Vigilance requise pour distinguer le vrai du faux

- Que pensez-vous de la place actuelle de la peinture vietnamienne dans le monde ?

Je pense que les œuvres des artistes français et vietnamiens attirent à peu près autant de collectionneurs. Depuis une dizaine d’années, les œuvres des artistes diplômés de de l’École supérieure des beaux-arts de l’Indochine ne cessent de battre des records de prix.

Charlotte Aguttes-Reynier, l’oeil d’une experte en art moderne en Indochine ảnh 5"Thuong trà" (Prendre du thé) de Lê Phô (1907-2001). Photo fournie par Charlotte Aguttes-Reynier:


Les œuvres des fondateurs, professeurs et directeurs de l’École des beaux-arts d’Indochine, comme Victor Tardieu, Evariste Jonchère ou Joseph Inguimberty, sont indispensables dans les collections, aux côtés des œuvres d’artistes phares qu’ils ont formés, notamment Lê Phô, Nguyên Phan Chanh, Nguyên Gia Tri, Vu Cao Dàm, Mai Trung Thu, etc.

Selon notre enquête, le taux de croissance annuel moyen des prix de vente des œuvres d’art de Vu Cao Dàm, Lê Phô et Mai Trung Thu de 2000 à 2022 est respectivement de 21%, 21% et 26%. La croissance a été limitée de 2000 à 2014, mais à partir de 2014, elle a augmenté de manière significative. En 2022, la valeur totale des transactions de leurs œuvres dépassait 38,3 millions d’euros, une augmentation substantielle par rapport aux 4,2 millions d’euros de 2014.

Nous prévoyons d’organiser une vente aux enchères d’œuvres d’artistes asiatiques le 7 mars à Paris.

- Comment évaluez-vous l’art contemporain vietnamien ?

L’art contemporain vietnamien continue de susciter l’attention et la demande dans le monde entier.

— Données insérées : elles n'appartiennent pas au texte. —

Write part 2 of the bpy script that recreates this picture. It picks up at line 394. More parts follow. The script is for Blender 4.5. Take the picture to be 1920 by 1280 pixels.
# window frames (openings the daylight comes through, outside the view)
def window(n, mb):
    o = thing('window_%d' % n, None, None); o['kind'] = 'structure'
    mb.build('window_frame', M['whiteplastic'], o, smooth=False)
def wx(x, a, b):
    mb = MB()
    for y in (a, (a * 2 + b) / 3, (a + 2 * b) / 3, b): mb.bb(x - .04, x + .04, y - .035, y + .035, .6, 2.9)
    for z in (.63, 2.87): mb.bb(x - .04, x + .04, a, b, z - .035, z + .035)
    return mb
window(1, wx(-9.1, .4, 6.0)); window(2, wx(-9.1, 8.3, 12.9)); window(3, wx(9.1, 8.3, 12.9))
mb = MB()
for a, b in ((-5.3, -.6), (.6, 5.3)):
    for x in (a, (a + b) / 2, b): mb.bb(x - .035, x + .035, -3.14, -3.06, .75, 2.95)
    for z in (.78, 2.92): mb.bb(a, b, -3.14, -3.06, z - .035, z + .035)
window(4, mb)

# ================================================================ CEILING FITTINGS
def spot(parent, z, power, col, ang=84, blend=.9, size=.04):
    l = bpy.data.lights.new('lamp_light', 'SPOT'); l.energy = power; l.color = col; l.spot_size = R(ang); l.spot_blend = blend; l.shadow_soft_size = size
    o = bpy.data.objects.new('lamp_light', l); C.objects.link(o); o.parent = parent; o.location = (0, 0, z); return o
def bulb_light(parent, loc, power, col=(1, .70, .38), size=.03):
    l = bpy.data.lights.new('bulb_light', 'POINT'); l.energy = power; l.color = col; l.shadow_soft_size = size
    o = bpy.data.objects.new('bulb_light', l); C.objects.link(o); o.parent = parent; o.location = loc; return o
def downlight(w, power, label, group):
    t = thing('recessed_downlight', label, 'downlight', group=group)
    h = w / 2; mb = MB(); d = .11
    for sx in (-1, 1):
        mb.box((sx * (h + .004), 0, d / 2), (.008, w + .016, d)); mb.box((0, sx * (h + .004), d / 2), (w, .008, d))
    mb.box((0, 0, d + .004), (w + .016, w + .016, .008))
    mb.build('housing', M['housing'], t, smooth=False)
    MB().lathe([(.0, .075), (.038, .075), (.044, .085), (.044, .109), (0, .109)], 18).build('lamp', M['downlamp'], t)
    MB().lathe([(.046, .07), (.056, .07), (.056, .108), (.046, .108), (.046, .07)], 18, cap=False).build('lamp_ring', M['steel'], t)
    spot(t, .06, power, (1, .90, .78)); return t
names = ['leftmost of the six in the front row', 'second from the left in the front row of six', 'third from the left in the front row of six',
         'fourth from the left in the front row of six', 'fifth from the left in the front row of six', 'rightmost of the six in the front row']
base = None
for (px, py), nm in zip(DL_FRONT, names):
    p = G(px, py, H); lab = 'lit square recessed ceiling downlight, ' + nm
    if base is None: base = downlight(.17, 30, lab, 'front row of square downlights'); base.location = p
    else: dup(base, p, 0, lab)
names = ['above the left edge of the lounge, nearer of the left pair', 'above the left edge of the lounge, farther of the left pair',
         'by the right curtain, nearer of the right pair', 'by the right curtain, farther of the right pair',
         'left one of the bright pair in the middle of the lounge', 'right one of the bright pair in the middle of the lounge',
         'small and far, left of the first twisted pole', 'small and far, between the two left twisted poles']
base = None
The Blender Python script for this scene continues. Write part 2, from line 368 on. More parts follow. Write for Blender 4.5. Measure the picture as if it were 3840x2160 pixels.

Cependant, le marché de l’art national reste confronté à de nombreux défis.

Premièrement, la plupart des transactions se déroulent actuellement dans des cercles privés, ce qui signifie que les acheteurs et les vendeurs négocient directement. Il existe un phénomène selon lequel les adjudicataires abandonnent parfois leurs œuvres sans paiement. Pendant ce temps, certains vendeurs ne sont pas sérieux et fournissent de faux certificats. Le marché vietnamien partage des similitudes avec le marché de Hong Kong, notamment en ce qui concerne la prévalence des peintures contrefaites.

Deuxièmement, à l’ère du numérique, l’achat et la vente d’œuvres d’art sont devenus un investissement durable et transférable, au même titre que l’immobilier. C’est un fil qui relie le passé et la réalité. Cependant, il manque au Vietnam une réglementation spécifique à cet égard.

D’après mes expériences, je pense que les collectionneurs doivent rester vigilants, approfondir leurs connaissances et ne pas s’appuyer sur des certificats mais plutôt sur une authentification professionnelle.

Nous avons également une solution aux problèmes de non-paiement, qui consiste à exiger un acompte lors de la participation aux enchères.